Aku mengenal Syodikin pada masa Taaruf Mahasiswa Baru (TAMU) ’04. Pada saat itu Syodikin sedang membagikan formulir penerimaan anggota baru HMI, aku yang sejak mengikuti MAPABA I PMII telah berniatan akan pindah organisasi ke HMI tentu tidak mahu ketinggalan kapal untuk segera bergabung di organisasi yang menarik hatiku itu. Langsung saja aku meminta dan mengisi formulir tersebut, awalnya aku mengira Syodikin menyembunyikan perekrutan terselubung itu dari aku karena ia mengetahui jika pada saat itu aku telah bergabung di PMII.
Singkat cerita mungkin aku mulai mengenal Syodikin ketika aku dan dia sering bertemu walaupun pada saat itu kami hanya bertegur sapa sewajarnya seperti orang yang tidak terlalu mengenal. Aku ingat sekali bahwa yang menjadi teman terdekat syodikin adalah Ida seorang gadis pasir yang juga teman sekampusku.
Entah dari mana jelasnya aku bisa mulai dekat dengan Syodikin namun setelah 7 brother or 9 brosist terbentuk aku mulai merasakan bahwa dia adalah Sahabat yang bersedia menemaniku baik dalam suka maupun duka.
Aku memanggil Syodikin dengan panggilan ‘Ayah’ karena selain faktor telah terbiasa dengan panggilan itu, ia juga adalah sosok seorang ayah yang gaul alias masih muda. Syodikin atau Ayah memang telah menikah sejak lama sekali ya… kurang lebih semenjak duduk di semester I dulu.
Bagiku Syodikin adalah sahabat yang bisa untuk berbagi alias curhat karena selain perawakannya yang dewasa juga mungkin karena dia mampu untuk mencaba memahami karakterku. Syodikin memang dewasa dalam memberikanku nasehat atau apapun yang baik untuk diriku jadi memang pantas jika teman-teman termasuk aku sendiri tetap memberinya gelar ‘Ayah’.

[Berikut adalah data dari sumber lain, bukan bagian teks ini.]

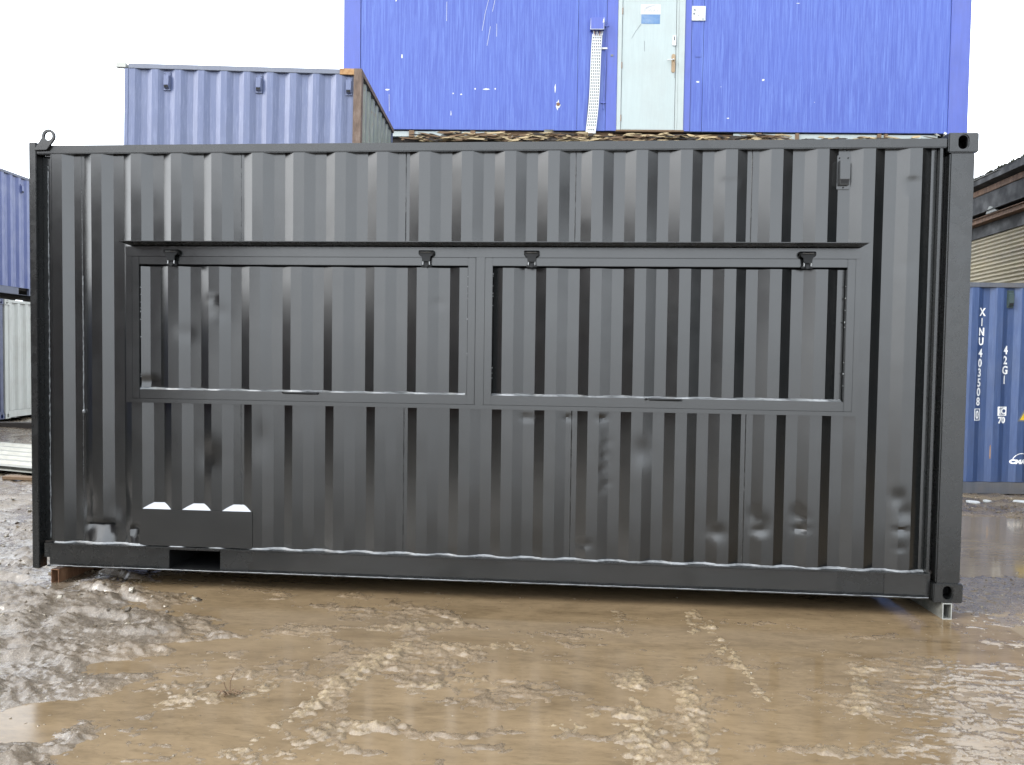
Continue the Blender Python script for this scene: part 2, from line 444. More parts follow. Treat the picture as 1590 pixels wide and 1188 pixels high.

Tidak banyak kisah yang dapat aku gambarkan dari kehidupanku dengan Shodikin karena ia memang jarang berkumpul dengan 9 brosist. Ia memang sangat sibuk dan harus bisa membagi waktu antara kuliah, keluarga dan pekerjaannya. Jika pagi hari ia harus kuliah pada siang harinya ia harus menyiapkan barang-barang untuk ia jual di pasar malam dan barulah malam hari setelah berdagang ia dapat menikamti istirahatnya bersama keluarga.
Aku ingat, Syodikin pernah berkata padaku bahwa ia sangat senang dapat berkumpul dengan kami (9brosist) karena sedikit banyak dapat menghilangkan kepenatan hidupnya. Agar dapat berkumpul bersama kami saja dia harus sedikit mengorbankan sedikit jam sibuknya asalkan ia masih dapat membagi waktu bersama sahabat-sahabatnya.
Dari persahabatanku dengan ayah aku dapat mengambil suatu hikmah bahwa dalam persahabatan itu, harus ada sikap saling mengerti akan kepentingan sahabatnya dan tidak memaksakan kehendak diri, yang jelas persahabatan yang sejati dapat melampaui dan menghibur diri daripada peran keluarga. Nikmatnya persahabatan akan terasa ketika kita telah dipenatkan oleh kehidupan berkeluarga. Good Luck 4 U Ayah.